Schaefer's story, and Schmidt's story for that matter, are textbook examples of what has happened to the regional beer business. Since the 1930s, the number of U.S. beer makers has shriveled from more than 500 to less than 50, and the top five firms (Anheuser-Busch, Miller, Jos. Schlitz, Pabst and Coors) now control 70 percent of the market - up from 55.5 percent in 1972. And the top 17 brewers account for 97 percent of all sales. In Philadelphia, for example, there were 42 family-owned breweries during the 1950s. Today, there are two.

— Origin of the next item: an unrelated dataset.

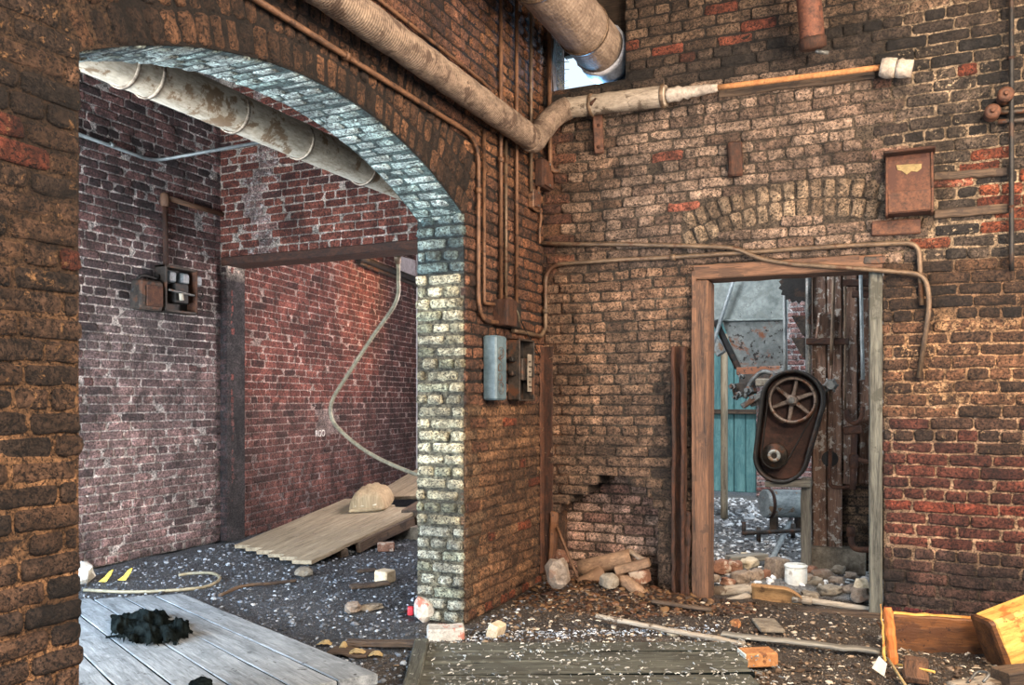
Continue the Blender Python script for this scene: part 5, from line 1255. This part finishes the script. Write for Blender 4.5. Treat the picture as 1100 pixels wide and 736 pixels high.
# --- conveyor leg: tall flaking wooden casing
xl, xr = E_(872, 500).x, E_(932, 500).x + .30; zb = .16
t = thing('conveyor_leg', 'tall flaking brown wooden conveyor casing on the right inside the doorway', 'conveyor', (xl + .3, EY + .15, 0))
cuts = [(872, 888), (888, 905), (905, 921), (921, 938), (938, 956)]
for i, (a_, c_) in enumerate(cuts):
    x0, x1 = E_(a_, 500).x + .004, E_(c_, 500).x - .004; z0 = zb if i < 2 else E_(900, 520).z
    b_ = MB(); yy = EY + .03 + (.0 if i < 2 else .05 * (i % 2)); b_.beam(((x0 + x1) / 2, yy, z0), ((x0 + x1) / 2, yy, 2.75), x1 - x0, .05, (0, 1, 0), n=26, jit=.003, bev=.008); b_.build('casing_board', 'wood_red', t)
b_ = MB(); b_.beam(((xl + xr) / 2, EY + .35, zb), ((xl + xr) / 2, EY + .35, 2.75), xr - xl, .05, (0, 1, 0), n=6); b_.build('back_board', 'wood_dark', t)
b_ = MB(); b_.beam((xl + .02, EY + .2, zb), (xl + .02, EY + .2, 2.75), .05, .3, (0, 1, 0), n=8, jit=.003); b_.build('side_board', 'wood_dark', t)
b_ = MB(); b_.beam(E_(885, 365, EY - .02), E_(888, 337, EY - .02), .12, .03, FWD, jit=.003); b_.build('patch_plate', 'wood_red', t)
for (a_, c_, yy) in ((866, 912, 367), (905, 935, 304), (915, 935, 316)):
    b_ = MB(); b_.beam(E_(a_, yy, EY - .03), E_(c_, yy, EY - .03), .04, .05, n=3, jit=.002); b_.build('cross_bar', 'rust_dark', t)
b_ = MB(); b_.lathe(E_(891.5, 493, EY + .002), (0, -1, 0), [(0, .058), (.004, .058)], 24); o = b_.build('opening_disc', 'black_metal', t); o['label'] = 'flat black disc for the dark of a round opening'  # solid black disc stands for the dark inside an opening
# brick pier behind the lower right of the casing
b_ = MB(); mpx = lambda u, v, n: (u, EY + .10 - n, v)
slab(b_, mpx, lines(E_(903, 500).x, xr + .1, .1), lines(0, .95, .1), lambda u, v: True, lambda u, v: s(90, 74, 60), .2)
courses(b_, mpx, E_(903, 500).x, xr + .1, 0, .95, lambda u, v: ((*mixc(s(104, 80, 60), s(150, 120, 92), rnd(0, 1))[:3], 1), (*s(170, 150, 126)[:3], .3)), header=0, nx=3, ny=3, amp=.004)
solo(b_, 'brick_pier', 'brick', 'short tan brick pier at the foot of the conveyor casing', 'pier')
# rods and pipes on its face
t = thing('valve_rod', 'pale vertical rod with a valve on the conveyor casing', 'rod', E_(893, 432, EY - .06))
b_ = MB(); b_.rod(E_(896, 290, EY - .06), E_(893, 392, EY - .06), .013, 10, 4); b_.build('upper_rod', 'conduit', t)
b_ = MB(); b_.rod(E_(893, 392, EY - .06), E_(892, 432, EY - .06), .010, 10, 2); b_.build('lower_rod', 'conduit', t)
c = E_(892.5, 414, EY - .08); b_ = MB(); b_.lathe(c, (0, -1, 0), [(0, .04), (.02, .045), (.03, .02), (.05, .018), (.055, .03), (.065, .03)], 16); b_.build('valve_body', 'gun_metal', t)
for i in range(6):
    a = i * PI / 3; b_ = MB(); b_.rod(c + V((0, -.03, 0)), c + V((math.cos(a) * .055, -.03, math.sin(a) * .055)), .008, 6); b_.build('valve_lug', 'gun_metal', t)
b_ = MB(); b_.rod(E_(924.5, 292, EY - .05), E_(927, 408, EY - .05), .013, 10, 4); solo(b_, 'steel_rod', 'conduit_grey', 'pale rod on the casing close to the grey door jamb', 'rod')
b_ = MB(); b_.rod(E_(908, 292, EY - .04), E_(908, 445, EY - .04), .009, 8, 4); solo(b_, 'steel_rod', 'conduit', 'thin brown rod in the middle of the casing', 'rod')
t = thing('fork_pipe', 'rusted pipe with a fork at the top and a tee low on the casing', 'pipe', E_(918, 530, EY - .07))
b_ = MB(); b_.rod(E_(918, 462, EY - .07), E_(916, 526, EY - .07), .022, 12, 5); b_.build('riser', 'rust', t)
b_ = MB(); b_.tube(spline([E_(909, 440, EY - .07), E_(911, 450, EY - .07), E_(918, 455, EY - .07), E_(925, 449, EY - .07), E_(927, 437, EY - .07)], 5), .017, 10); b_.build('fork', 'rust', t)
b_ = MB(); b_.beam(E_(906, 463, EY - .07), E_(926, 461, EY - .07), .06, .06, bev=.01); b_.build('clamp', 'rust', t)
b_ = MB(); b_.rod(E_(917, 492, EY - .07), E_(936, 498, EY - .07), .018, 10, 2); b_.build('branch', 'rust', t)
b_ = MB(); b_.lathe(E_(917, 503, EY - .07), (0, 0, 1), [(0, .026), (.01, .034), (.09, .034), (.10, .026)], 14); b_.build('tee', 'rust', t)
b_ = MB(); b_.tube(bend([E_(916, 522, EY - .07), E_(905, 524, EY - .07), E_(892, 523, EY - .07), E_(891, 510, EY - .07), E_(892, 482, EY - .07)], .03), .014, 10); b_.build('lower_arm', 'rust', t)
t = thing('drain_pipe', 'rusted elbow pipe low by the concrete block inside the doorway', 'pipe', E_(917, 592, EY - .08))
b_ = MB(); b_.tube(bend([E_(914, 568, EY - .08), E_(914.5, 590, EY - .08), E_(940, 591, EY - .08)], .06), .022, 12); b_.build('elbow', 'rust', t)
b_ = MB(); b_.lathe(E_(914, 576, EY - .08), (0, 0, 1), [(0, .03), (.06, .03), (.07, .022)], 12); b_.build('collar', 'rust', t)
lump(902, 614, 62, 27, .34, 'concrete', 'concrete_block', 'long stained concrete block at the foot of the conveyor casing', 'block', -.36, box=True)
b_ = MB(); b_.beam(PZ(867, 612, 0) + V((0, -.06, 0)), PZ(867, 612, 0) + V((0, -.06, E_(867, 512).z)), .07, .08, (0, 1, 0), n=8, jit=.003); solo(b_, 'timber_post', 'wood_post', 'pale timber post under the belt drive shelf', 'post')
b_ = MB(); b_.beam(E_(823, 519, 1.14), E_(872, 519, 1.14), .16, .05, n=4, jit=.003); solo(b_, 'drive_shelf', 'wood_post', 'short timber shelf carrying the belt drive', 'shelf')
b_ = MB(); b_.rod(E_(868.5, 290, EY), E_(868.5, 470, EY), .022, 8, 6); solo(b_, 'angle_post', 'gun_metal', 'grey steel upright along the left edge of the casing', 'post')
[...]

And only last week, former Federal Trade Commission official Willard Mueller told the Senate antitrust sub-committee that the future looks grim for all the beer companies except Anheuser-Busch and Miller. He said he expected the two giants to have nearly half of all beer sales by 1980.

The pitiful struggle betweeen financially strapped Schmidt and Schaefer is only one example of a dying breed of brewers fighting for their lives. The battle has degenerated, at times, to a vicious personality clash.

Oddly enough, it may take someone with Pflaumer's ability to turn a quick deal to save any remnants of either brewery. The same man who managed to spend some $15.9 million to buy his first brewery by using only $150,000 of his own cash may have to spend only $1.2 million in cash to buy one of the most modern breweries in the world - worth an estimated $70 million.